For all the tangle of references, the evening was essentially about life—the “be” in “To be or not to be.” In 2012, fresh from winning the Pulitzer Prize for his first opera, Silent Night, Puts composed Living Frescoes in response to the “cycles of birth, death, and rebirth” suggested in Going Forth by Day, a work by video artist Bill Viola inspired by Giotto’s frescoes in the Scrovegni Chapel in Padua.

Writing for Messiaen’s end-of-time quartet of piano, violin, cello and clarinet (yet another reference), Puts did not mimic the French composer’s spacious style, but suggested eternal cycles by framing scenes of life—violent, convivial, or ecstatic—in soft, enigmatic “interludes” that had an open-air feel à la Copland.

The ensemble of clarinetist Dean LeBlanc, violinist Daniel Khalikov, cellist Susannah Chapman and pianist Bradley Moore strongly characterized three of Puts’s original five “frescoes”: the dissonant rage of “Fire Birth,” the light-footed bolero of “The Path,” and the blissful, intertwining melodies of “First Light.” (The two other movements and an interlude were omitted from this performance.)

The idea of “not to be” looms as a theme of The Hours in all its versions—Puts’ opera, the Oscar-winning 2002 film, Michael Cunningham’s Pulitzer Prize 1999 novel—but it was far submerged in the portrait of Woolf offered on Sunday by DiDonato and a thirteen-player ensemble led by the Met’s music director (and conductor of The Hours) Yannick Nézet-Séguin. Instead, the excerpts from Greg Pierce’s libretto floated, lieder-like, on the stream of the author’s consciousness as she contemplated her life and the novel, Mrs. Dalloway, she was attempting to write.

Operatic vocal spectacle was not on the menu as, in the three linked segments, DiDonato as Woolf darkly viewed her scowling husband and tedious country life, longed for the excitement of London, and “watch[ed] in wonder as goods arrive” to the mind of a working writer.

Scaling her rich voice to the small hall and playing well with her instrumental partners, the singer dipped into a robust lower register when watching Mr. Woolf frown over a manuscript, and at the end, captured the author’s wide-eyed wonder at discovering her novel’s immortal first line: “Mrs. Dalloway said she would buy the flowers herself.”

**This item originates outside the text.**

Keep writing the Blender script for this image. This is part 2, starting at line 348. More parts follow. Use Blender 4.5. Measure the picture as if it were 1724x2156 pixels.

L’histoire du soldat, with its Faustian tale of a soldier’s deal with the Devil, is often heard as a suite of instrumental music with minimal narration if any, but in its original form it was an hour-long theater piece for narrator, actors, dancers and seven musicians. Sunday’s complete performance put all the theatrical responsibility on the broad shoulders of one actor, Marc Kudisch, who didn’t exactly dance, but did roam the stage narrating, miming the action, and depicting characters from soldier Joe to the princess to the wheedling Devil in all his disguises.

Kudisch’s imaginative, high-energy performance of the English verse translation, delivered in a colloquial tone tailored to the intimate hall, was punctuated by sharp-edged parodies of World War I-era popular music and Lutheran chorales, smartly executed by a scrappy little band (its size necessitated in 1918 by wartime privation) consisting of Jeremias Sergiani-Velázquez, violin; Edward Francis-Smith, double bass; Anton Rist, clarinet; Evan Epifanio, bassoon; Weston Sprott, trombone; Raymond Riccomini, cornet; and Steven White, percussion.

Each player made notable individual contributions, led by Sergiani-Velázquez, whose violin brightly told the story of a soldier and his fiddle with eager, scraping staccato and virtuoso flourishes. Riccomini’s cornet twirled an ornate pasodoble in the “Royal March.” White’s vivid percussion drove the action throughout, and memorably went solo to deliver the piece’s fateful final crescendo.

The Met Orchestra Chamber Ensemble performs works of Brahms, Dvořák and Villa-Lobos, 7:30 p.m. Dec. 12 at Weill Recital Hall, Carnegie Hall.